--- What is asked ---
Set down exactly the lines of the listing below, please, beginning with the first and ending with the line that holds "(0.80, 0.88, 1.0))".
* start *
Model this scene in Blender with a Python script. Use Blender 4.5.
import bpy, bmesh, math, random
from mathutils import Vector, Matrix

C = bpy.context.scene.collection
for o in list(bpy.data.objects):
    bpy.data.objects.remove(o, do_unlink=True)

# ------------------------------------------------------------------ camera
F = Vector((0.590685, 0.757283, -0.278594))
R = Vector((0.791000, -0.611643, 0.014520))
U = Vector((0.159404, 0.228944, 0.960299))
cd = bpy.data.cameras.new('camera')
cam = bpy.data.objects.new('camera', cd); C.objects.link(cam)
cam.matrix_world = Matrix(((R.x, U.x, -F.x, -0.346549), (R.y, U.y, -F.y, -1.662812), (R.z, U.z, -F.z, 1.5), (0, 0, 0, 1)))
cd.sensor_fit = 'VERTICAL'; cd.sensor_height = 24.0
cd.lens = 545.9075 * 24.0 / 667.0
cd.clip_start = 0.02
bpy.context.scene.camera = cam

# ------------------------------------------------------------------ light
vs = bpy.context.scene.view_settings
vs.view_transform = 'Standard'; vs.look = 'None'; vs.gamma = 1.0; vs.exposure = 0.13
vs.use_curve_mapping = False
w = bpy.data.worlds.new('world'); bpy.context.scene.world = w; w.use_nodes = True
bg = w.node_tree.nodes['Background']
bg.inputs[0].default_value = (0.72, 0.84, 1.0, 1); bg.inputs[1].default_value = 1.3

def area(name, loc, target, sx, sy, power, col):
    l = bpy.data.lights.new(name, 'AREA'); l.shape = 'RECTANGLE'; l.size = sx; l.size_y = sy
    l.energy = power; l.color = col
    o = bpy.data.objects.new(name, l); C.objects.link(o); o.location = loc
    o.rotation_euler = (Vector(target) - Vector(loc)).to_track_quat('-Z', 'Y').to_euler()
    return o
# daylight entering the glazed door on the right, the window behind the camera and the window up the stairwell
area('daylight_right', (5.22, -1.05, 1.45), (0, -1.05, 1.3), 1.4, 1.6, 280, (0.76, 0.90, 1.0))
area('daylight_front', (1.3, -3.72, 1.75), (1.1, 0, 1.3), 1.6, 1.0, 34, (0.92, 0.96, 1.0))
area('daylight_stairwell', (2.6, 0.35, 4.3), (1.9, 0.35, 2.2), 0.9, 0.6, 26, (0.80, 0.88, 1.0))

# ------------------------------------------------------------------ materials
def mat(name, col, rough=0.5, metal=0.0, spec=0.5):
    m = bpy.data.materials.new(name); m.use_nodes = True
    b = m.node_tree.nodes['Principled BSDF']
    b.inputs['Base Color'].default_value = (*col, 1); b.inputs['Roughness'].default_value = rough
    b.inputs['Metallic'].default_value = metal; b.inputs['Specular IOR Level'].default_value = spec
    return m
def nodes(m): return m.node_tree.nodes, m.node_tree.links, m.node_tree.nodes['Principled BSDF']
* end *
--- Answer in full ---
Model this scene in Blender with a Python script. Use Blender 4.5.
import bpy, bmesh, math, random
from mathutils import Vector, Matrix

C = bpy.context.scene.collection
for o in list(bpy.data.objects):
    bpy.data.objects.remove(o, do_unlink=True)

# ------------------------------------------------------------------ camera
F = Vector((0.590685, 0.757283, -0.278594))
R = Vector((0.791000, -0.611643, 0.014520))
U = Vector((0.159404, 0.228944, 0.960299))
cd = bpy.data.cameras.new('camera')
cam = bpy.data.objects.new('camera', cd); C.objects.link(cam)
cam.matrix_world = Matrix(((R.x, U.x, -F.x, -0.346549), (R.y, U.y, -F.y, -1.662812), (R.z, U.z, -F.z, 1.5), (0, 0, 0, 1)))
cd.sensor_fit = 'VERTICAL'; cd.sensor_height = 24.0
cd.lens = 545.9075 * 24.0 / 667.0
cd.clip_start = 0.02
bpy.context.scene.camera = cam

# ------------------------------------------------------------------ light
vs = bpy.context.scene.view_settings
vs.view_transform = 'Standard'; vs.look = 'None'; vs.gamma = 1.0; vs.exposure = 0.13
vs.use_curve_mapping = False
w = bpy.data.worlds.new('world'); bpy.context.scene.world = w; w.use_nodes = True
bg = w.node_tree.nodes['Background']
bg.inputs[0].default_value = (0.72, 0.84, 1.0, 1); bg.inputs[1].default_value = 1.3

def area(name, loc, target, sx, sy, power, col):
    l = bpy.data.lights.new(name, 'AREA'); l.shape = 'RECTANGLE'; l.size = sx; l.size_y = sy
    l.energy = power; l.color = col
    o = bpy.data.objects.new(name, l); C.objects.link(o); o.location = loc
    o.rotation_euler = (Vector(target) - Vector(loc)).to_track_quat('-Z', 'Y').to_euler()
    return o
# daylight entering the glazed door on the right, the window behind the camera and the window up the stairwell
area('daylight_right', (5.22, -1.05, 1.45), (0, -1.05, 1.3), 1.4, 1.6, 280, (0.76, 0.90, 1.0))
area('daylight_front', (1.3, -3.72, 1.75), (1.1, 0, 1.3), 1.6, 1.0, 34, (0.92, 0.96, 1.0))
area('daylight_stairwell', (2.6, 0.35, 4.3), (1.9, 0.35, 2.2), 0.9, 0.6, 26, (0.80, 0.88, 1.0))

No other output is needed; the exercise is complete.